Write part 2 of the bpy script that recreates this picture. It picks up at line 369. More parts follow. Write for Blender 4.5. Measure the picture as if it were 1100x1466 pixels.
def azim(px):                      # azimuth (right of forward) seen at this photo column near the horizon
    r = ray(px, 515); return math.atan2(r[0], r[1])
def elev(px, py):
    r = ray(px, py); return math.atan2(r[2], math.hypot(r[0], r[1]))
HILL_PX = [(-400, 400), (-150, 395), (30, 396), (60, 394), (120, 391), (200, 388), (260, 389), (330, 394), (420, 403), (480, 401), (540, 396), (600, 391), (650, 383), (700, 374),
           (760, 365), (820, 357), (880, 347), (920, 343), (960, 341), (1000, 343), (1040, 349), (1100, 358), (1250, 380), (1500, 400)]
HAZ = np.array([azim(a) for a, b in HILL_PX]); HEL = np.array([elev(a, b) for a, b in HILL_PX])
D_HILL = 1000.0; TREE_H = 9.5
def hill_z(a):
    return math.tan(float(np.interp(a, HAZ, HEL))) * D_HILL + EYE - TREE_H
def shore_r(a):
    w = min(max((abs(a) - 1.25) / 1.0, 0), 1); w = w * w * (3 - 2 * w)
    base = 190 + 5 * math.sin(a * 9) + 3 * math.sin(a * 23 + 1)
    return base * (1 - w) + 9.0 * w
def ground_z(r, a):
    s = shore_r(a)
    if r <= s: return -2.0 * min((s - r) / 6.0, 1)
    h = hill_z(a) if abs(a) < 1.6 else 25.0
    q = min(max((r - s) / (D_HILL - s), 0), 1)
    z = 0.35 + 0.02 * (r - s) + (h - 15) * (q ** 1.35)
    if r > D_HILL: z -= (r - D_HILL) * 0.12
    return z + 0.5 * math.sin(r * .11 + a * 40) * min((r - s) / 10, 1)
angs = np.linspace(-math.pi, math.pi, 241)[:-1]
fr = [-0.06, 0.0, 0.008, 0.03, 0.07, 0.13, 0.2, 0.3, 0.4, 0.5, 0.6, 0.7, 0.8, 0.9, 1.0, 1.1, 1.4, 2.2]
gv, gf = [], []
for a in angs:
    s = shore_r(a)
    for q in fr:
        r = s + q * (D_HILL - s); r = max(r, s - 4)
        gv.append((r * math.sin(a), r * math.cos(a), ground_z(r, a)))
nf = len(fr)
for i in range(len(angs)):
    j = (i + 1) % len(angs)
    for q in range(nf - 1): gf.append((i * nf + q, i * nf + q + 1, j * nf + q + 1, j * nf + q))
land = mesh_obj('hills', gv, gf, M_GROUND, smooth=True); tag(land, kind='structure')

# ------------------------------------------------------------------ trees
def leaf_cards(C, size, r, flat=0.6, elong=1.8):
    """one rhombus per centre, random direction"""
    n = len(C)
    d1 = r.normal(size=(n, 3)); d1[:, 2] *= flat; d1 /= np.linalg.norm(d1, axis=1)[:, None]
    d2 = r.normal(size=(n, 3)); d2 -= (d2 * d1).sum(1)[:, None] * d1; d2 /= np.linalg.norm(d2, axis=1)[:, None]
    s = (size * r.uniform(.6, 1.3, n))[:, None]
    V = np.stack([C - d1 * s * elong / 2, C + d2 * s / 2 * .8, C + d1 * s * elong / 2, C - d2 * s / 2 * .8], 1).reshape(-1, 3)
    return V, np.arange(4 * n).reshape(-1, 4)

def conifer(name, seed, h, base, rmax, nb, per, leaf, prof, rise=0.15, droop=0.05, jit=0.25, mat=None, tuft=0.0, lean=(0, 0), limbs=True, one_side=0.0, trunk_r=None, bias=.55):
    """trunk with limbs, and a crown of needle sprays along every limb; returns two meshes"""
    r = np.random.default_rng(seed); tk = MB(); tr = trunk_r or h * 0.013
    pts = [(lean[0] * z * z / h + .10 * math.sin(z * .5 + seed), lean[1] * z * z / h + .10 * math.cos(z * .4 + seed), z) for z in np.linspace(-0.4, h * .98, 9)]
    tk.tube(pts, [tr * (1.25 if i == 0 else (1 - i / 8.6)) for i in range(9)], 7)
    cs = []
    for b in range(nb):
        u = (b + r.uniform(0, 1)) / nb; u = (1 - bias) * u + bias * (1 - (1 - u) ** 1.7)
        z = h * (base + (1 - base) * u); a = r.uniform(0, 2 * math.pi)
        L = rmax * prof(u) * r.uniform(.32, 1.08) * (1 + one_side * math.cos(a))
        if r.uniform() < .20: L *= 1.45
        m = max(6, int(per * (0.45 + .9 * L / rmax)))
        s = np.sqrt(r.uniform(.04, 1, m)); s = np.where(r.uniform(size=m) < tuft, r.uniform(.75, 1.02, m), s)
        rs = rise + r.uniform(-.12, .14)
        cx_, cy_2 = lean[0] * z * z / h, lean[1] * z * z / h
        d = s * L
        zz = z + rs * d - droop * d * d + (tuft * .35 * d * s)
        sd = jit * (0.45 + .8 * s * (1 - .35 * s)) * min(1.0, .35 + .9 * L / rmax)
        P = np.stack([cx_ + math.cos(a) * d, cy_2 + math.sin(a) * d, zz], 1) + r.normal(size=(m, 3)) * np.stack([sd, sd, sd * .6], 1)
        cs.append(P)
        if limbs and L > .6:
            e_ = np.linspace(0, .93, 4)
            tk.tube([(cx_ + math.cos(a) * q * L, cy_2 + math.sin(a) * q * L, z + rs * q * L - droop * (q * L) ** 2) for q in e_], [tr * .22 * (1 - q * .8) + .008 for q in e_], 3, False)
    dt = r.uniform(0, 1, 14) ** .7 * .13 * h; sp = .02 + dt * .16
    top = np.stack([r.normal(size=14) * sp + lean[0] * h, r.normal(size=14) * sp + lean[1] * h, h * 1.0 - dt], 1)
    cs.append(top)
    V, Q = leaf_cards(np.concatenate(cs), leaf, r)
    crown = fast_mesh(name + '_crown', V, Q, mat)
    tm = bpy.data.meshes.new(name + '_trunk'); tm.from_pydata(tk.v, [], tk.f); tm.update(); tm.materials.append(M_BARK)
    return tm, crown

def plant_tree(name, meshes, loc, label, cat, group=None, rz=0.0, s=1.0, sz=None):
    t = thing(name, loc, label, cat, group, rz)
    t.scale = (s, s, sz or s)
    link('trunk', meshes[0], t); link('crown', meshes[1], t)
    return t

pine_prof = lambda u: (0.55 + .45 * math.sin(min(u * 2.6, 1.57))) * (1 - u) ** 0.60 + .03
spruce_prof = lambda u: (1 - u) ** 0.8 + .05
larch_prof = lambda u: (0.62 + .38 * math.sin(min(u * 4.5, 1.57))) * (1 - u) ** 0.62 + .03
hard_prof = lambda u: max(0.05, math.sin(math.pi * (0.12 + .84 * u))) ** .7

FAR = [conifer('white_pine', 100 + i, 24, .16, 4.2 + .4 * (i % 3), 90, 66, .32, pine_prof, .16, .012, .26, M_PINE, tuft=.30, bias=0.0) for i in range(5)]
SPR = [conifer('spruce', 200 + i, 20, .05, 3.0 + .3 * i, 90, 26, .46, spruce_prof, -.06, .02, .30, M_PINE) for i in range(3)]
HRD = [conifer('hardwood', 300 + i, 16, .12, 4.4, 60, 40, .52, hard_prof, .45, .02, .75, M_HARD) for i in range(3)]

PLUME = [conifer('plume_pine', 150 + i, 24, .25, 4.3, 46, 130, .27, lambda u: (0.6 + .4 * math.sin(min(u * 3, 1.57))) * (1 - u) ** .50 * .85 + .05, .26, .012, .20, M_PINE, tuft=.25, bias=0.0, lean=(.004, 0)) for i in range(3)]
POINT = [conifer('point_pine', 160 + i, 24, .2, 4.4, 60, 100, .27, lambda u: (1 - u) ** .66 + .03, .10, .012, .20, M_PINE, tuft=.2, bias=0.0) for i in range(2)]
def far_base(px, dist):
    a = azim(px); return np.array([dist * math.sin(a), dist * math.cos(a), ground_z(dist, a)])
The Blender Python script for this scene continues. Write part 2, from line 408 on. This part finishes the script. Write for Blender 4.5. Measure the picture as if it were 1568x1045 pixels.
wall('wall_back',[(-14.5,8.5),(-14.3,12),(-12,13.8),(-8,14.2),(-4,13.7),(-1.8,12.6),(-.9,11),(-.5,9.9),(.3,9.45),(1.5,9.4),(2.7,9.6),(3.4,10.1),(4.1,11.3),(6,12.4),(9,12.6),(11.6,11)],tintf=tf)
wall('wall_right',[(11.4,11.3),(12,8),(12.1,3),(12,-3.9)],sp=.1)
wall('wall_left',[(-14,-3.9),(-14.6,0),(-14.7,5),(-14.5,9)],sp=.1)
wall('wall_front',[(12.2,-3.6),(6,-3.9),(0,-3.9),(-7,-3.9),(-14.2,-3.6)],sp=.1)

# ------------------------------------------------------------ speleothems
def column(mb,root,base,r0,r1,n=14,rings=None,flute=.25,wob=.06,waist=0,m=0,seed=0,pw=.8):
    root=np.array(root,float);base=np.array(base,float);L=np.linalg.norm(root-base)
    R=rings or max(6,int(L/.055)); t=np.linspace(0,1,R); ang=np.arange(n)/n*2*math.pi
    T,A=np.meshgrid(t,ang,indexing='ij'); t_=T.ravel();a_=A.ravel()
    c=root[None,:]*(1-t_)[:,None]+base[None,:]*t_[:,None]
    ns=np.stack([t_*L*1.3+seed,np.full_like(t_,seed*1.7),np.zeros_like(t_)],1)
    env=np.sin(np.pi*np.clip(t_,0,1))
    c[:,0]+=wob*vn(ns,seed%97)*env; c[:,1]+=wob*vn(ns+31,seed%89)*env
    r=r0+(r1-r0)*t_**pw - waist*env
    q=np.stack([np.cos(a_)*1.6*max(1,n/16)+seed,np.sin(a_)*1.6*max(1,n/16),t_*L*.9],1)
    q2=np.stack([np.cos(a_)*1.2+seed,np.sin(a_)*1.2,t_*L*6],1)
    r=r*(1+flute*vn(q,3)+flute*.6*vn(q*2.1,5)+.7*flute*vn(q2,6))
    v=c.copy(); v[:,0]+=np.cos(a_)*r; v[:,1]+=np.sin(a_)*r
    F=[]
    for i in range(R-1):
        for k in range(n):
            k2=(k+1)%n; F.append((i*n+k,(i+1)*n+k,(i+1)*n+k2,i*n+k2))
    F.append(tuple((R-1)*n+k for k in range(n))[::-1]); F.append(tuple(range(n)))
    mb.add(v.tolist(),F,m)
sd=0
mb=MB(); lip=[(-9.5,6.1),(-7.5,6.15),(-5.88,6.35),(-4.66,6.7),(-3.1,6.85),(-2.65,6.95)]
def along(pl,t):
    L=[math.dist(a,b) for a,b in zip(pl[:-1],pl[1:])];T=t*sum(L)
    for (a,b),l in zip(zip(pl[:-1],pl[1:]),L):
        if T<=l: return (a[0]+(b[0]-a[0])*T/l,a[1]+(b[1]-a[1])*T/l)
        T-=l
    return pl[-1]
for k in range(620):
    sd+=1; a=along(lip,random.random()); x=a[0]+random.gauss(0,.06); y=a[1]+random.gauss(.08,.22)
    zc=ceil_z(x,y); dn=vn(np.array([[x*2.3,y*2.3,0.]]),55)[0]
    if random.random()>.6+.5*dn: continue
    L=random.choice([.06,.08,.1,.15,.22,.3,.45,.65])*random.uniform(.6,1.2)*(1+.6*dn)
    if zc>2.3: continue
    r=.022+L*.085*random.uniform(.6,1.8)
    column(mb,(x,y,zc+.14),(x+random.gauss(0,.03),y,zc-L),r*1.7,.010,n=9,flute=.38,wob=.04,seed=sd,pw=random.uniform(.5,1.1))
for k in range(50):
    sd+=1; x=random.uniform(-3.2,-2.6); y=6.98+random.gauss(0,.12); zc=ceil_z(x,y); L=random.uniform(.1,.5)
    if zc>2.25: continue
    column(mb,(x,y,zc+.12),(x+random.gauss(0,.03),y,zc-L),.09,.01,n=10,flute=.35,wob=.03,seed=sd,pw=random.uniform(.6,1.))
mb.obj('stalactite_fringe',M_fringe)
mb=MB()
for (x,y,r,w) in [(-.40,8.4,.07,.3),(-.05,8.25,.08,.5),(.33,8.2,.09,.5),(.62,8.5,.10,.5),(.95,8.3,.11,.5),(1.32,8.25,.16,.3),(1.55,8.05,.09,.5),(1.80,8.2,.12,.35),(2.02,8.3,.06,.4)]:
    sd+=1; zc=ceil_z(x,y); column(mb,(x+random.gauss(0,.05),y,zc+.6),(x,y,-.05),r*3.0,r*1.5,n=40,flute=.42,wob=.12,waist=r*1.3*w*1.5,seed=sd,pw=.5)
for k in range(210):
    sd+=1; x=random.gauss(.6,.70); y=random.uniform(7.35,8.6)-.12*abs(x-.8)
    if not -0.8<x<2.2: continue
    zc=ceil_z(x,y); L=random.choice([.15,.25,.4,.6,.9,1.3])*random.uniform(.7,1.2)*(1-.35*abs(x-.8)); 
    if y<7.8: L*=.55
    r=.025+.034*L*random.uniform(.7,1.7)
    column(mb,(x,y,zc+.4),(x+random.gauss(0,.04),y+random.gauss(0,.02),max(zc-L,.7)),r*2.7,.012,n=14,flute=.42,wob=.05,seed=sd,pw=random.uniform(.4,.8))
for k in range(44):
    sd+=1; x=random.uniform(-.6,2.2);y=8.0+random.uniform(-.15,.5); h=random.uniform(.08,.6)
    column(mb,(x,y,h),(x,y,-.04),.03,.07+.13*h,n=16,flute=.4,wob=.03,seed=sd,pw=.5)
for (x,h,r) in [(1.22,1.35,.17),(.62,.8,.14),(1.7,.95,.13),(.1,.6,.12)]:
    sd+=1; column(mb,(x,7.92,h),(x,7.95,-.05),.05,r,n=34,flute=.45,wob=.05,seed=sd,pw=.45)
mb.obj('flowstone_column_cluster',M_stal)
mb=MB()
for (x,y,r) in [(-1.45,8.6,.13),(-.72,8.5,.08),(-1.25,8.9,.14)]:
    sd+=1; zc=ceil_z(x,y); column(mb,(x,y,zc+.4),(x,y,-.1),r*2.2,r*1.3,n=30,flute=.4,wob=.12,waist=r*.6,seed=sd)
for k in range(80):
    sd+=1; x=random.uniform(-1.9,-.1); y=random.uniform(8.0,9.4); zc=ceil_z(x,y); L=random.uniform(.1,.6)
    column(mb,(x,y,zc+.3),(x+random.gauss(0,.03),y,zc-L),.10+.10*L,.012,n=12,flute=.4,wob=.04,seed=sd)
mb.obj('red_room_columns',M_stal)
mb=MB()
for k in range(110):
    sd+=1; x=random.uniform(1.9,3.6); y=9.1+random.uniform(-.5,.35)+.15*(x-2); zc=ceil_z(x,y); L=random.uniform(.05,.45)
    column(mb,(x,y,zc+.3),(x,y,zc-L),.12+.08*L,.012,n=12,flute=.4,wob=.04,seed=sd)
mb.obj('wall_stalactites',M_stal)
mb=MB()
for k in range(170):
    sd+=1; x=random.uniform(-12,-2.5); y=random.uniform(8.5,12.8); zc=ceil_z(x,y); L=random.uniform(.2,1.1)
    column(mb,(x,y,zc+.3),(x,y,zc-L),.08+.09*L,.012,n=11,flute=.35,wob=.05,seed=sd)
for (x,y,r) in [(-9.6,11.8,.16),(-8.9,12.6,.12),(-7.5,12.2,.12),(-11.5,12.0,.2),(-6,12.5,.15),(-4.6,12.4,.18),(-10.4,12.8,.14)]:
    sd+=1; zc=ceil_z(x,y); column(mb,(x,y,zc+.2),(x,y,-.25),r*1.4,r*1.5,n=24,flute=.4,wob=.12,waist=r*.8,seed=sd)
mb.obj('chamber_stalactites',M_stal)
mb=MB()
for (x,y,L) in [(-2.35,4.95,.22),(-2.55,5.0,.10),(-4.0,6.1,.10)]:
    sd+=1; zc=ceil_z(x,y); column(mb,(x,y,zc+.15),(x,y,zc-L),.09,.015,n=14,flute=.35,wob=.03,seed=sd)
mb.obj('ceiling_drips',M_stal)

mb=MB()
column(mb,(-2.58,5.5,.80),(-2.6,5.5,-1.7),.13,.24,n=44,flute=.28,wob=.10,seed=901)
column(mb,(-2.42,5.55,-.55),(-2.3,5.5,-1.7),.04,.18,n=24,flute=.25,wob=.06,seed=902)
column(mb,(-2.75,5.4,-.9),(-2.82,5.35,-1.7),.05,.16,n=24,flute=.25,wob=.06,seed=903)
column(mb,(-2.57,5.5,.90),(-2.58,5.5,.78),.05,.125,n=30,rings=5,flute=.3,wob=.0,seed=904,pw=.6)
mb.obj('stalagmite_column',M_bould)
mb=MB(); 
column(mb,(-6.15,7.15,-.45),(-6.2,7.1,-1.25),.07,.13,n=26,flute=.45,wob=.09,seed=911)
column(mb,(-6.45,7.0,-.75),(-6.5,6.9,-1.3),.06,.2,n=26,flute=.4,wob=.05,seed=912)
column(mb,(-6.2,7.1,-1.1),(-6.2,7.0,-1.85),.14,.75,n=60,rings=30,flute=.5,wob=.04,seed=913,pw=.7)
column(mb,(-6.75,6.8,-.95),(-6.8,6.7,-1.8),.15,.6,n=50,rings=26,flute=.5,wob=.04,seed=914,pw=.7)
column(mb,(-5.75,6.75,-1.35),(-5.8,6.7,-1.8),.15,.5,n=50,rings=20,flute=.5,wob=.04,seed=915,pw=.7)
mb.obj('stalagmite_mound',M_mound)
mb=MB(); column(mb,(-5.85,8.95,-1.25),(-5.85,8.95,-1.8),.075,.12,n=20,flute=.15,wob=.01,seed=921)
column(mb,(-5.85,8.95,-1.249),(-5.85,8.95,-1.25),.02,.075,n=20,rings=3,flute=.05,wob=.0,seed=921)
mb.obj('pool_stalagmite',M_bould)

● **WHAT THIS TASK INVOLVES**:
Write out word for word only the lines from the start of the entries down to the line with "land = mesh_obj('hills', gv, gf, M_GROUND, smooth=True);", please, including both ends.

● **TASK RESPONSE**:
Write part 2 of the bpy script that recreates this picture. It picks up at line 369. More parts follow. Write for Blender 4.5. Measure the picture as if it were 1100x1466 pixels.
def azim(px):                      # azimuth (right of forward) seen at this photo column near the horizon
    r = ray(px, 515); return math.atan2(r[0], r[1])
def elev(px, py):
    r = ray(px, py); return math.atan2(r[2], math.hypot(r[0], r[1]))
HILL_PX = [(-400, 400), (-150, 395), (30, 396), (60, 394), (120, 391), (200, 388), (260, 389), (330, 394), (420, 403), (480, 401), (540, 396), (600, 391), (650, 383), (700, 374),
           (760, 365), (820, 357), (880, 347), (920, 343), (960, 341), (1000, 343), (1040, 349), (1100, 358), (1250, 380), (1500, 400)]
HAZ = np.array([azim(a) for a, b in HILL_PX]); HEL = np.array([elev(a, b) for a, b in HILL_PX])
D_HILL = 1000.0; TREE_H = 9.5
def hill_z(a):
    return math.tan(float(np.interp(a, HAZ, HEL))) * D_HILL + EYE - TREE_H
def shore_r(a):
    w = min(max((abs(a) - 1.25) / 1.0, 0), 1); w = w * w * (3 - 2 * w)
    base = 190 + 5 * math.sin(a * 9) + 3 * math.sin(a * 23 + 1)
    return base * (1 - w) + 9.0 * w
def ground_z(r, a):
    s = shore_r(a)
    if r <= s: return -2.0 * min((s - r) / 6.0, 1)
    h = hill_z(a) if abs(a) < 1.6 else 25.0
    q = min(max((r - s) / (D_HILL - s), 0), 1)
    z = 0.35 + 0.02 * (r - s) + (h - 15) * (q ** 1.35)
    if r > D_HILL: z -= (r - D_HILL) * 0.12
    return z + 0.5 * math.sin(r * .11 + a * 40) * min((r - s) / 10, 1)
angs = np.linspace(-math.pi, math.pi, 241)[:-1]
fr = [-0.06, 0.0, 0.008, 0.03, 0.07, 0.13, 0.2, 0.3, 0.4, 0.5, 0.6, 0.7, 0.8, 0.9, 1.0, 1.1, 1.4, 2.2]
gv, gf = [], []
for a in angs:
    s = shore_r(a)
    for q in fr:
        r = s + q * (D_HILL - s); r = max(r, s - 4)
        gv.append((r * math.sin(a), r * math.cos(a), ground_z(r, a)))
nf = len(fr)
for i in range(len(angs)):
    j = (i + 1) % len(angs)
    for q in range(nf - 1): gf.append((i * nf + q, i * nf + q + 1, j * nf + q + 1, j * nf + q))
land = mesh_obj('hills', gv, gf, M_GROUND, smooth=True); tag(land, kind='structure')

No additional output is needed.